Let $K$ be an algebraic number field with ring of integers $\mathcal{O}_K$. A module or generalised integral ideal $\mathfrak{m}$ of $K$ is defined in terms of a finite product over the finite and infinite primes of $K$, i.e.: $$ \mathfrak{m} = \prod_{\mathfrak{p}}\mathfrak{p}^{\nu_{\mathfrak{p}}}, $$ where the product is taken over the finite and infinite primes of $K$, and $\nu_{\mathfrak{p}} \neq 0$ for finitely many primes.
The ray class group of $K$ is defined in terms of the module $\mathfrak{m}$ in the following manner:
Let $J^{\mathfrak{m}}$ denote the group of fractional ideals in $\mathcal{O}_K$ coprime to the module $\mathfrak{m}$.
Let $P^{\mathfrak{m}}$ denote the subgroup of principal fractional ideals in $\mathcal{O}_K$ congruent to $1\ (\textrm{mod}\ \mathfrak{m})$.
Then the ray class group of $K$ with respect to the module $\mathfrak{m}$ is defined a the quotient: $$ \textrm{Cl}^{\mathfrak{m}} := J^{\mathfrak{m}}/P^{\mathfrak{m}}. $$
My question is: Why is the ray class group defined in terms of modules $\mathfrak{m}$ as opposed to just ordinary integral ideals?

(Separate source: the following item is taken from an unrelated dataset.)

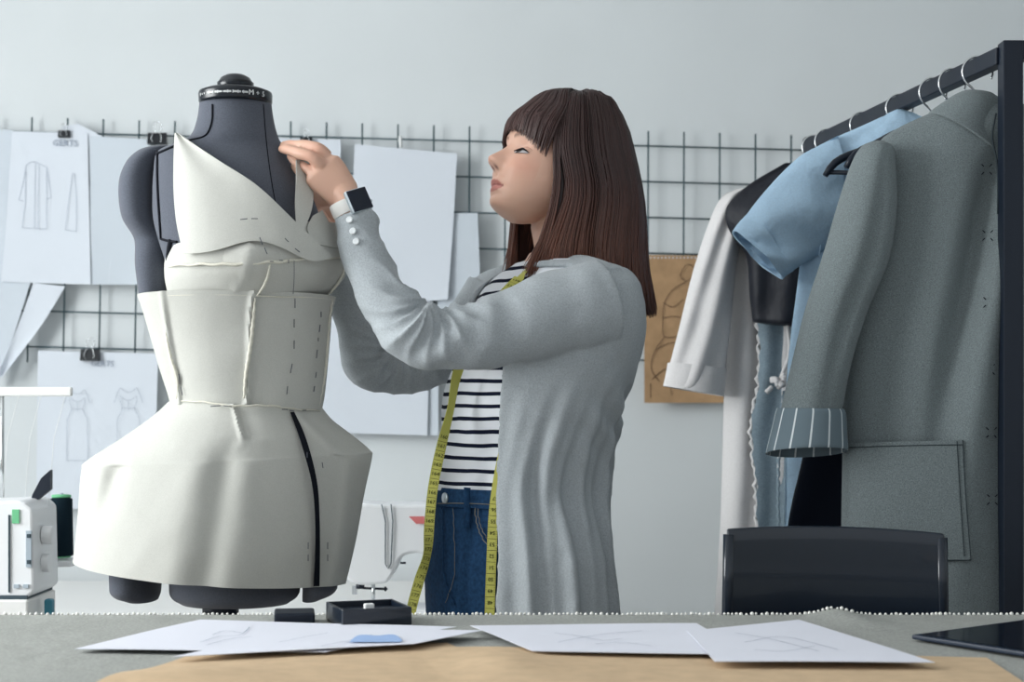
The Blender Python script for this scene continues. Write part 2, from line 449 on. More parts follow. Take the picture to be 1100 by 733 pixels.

What I mean is the following: If $\mathfrak{m}$ is a module and $\mathfrak{m}'$ is $\mathfrak{m}$ except its infinite factors (so that $\mathfrak{m}'$ is an ordinary integral ideal), then we have for any integral ideal $\mathfrak{a} \subset \mathcal{O}_K$: $$ \gcd(\mathfrak{a},\mathfrak{m}) = 1 \quad \iff \quad \gcd(\mathfrak{a},\mathfrak{m}') = 1, $$ and for any principal ideal $\mathfrak{b} \subset \mathcal{O}_K$: $$ \mathfrak{b} \equiv 1\ (\textrm{mod}\ \mathfrak{m}) \quad \iff \quad \mathfrak{b} \equiv 1\ (\textrm{mod}\ \mathfrak{m}'), $$ and so: $$ \textrm{Cl}^{\mathfrak{m}} = \textrm{Cl}^{\mathfrak{m}'}. $$ Thus any ray class group can be expressed in terms of an ordinary integral ideal.
Right?
Of course every ideal is a module, but why consider the infinite places? Is it on account of the class field theoretic existence theorems?
Addendum: I figured it out. It is in general not true that $$ \mathfrak{b} \equiv 1\ (\textrm{mod}\ \mathfrak{m}) \quad \iff \quad \mathfrak{b} \equiv 1\ (\textrm{mod}\ \mathfrak{m}'). $$ Only one implication is true, and so we have a strict inclusion.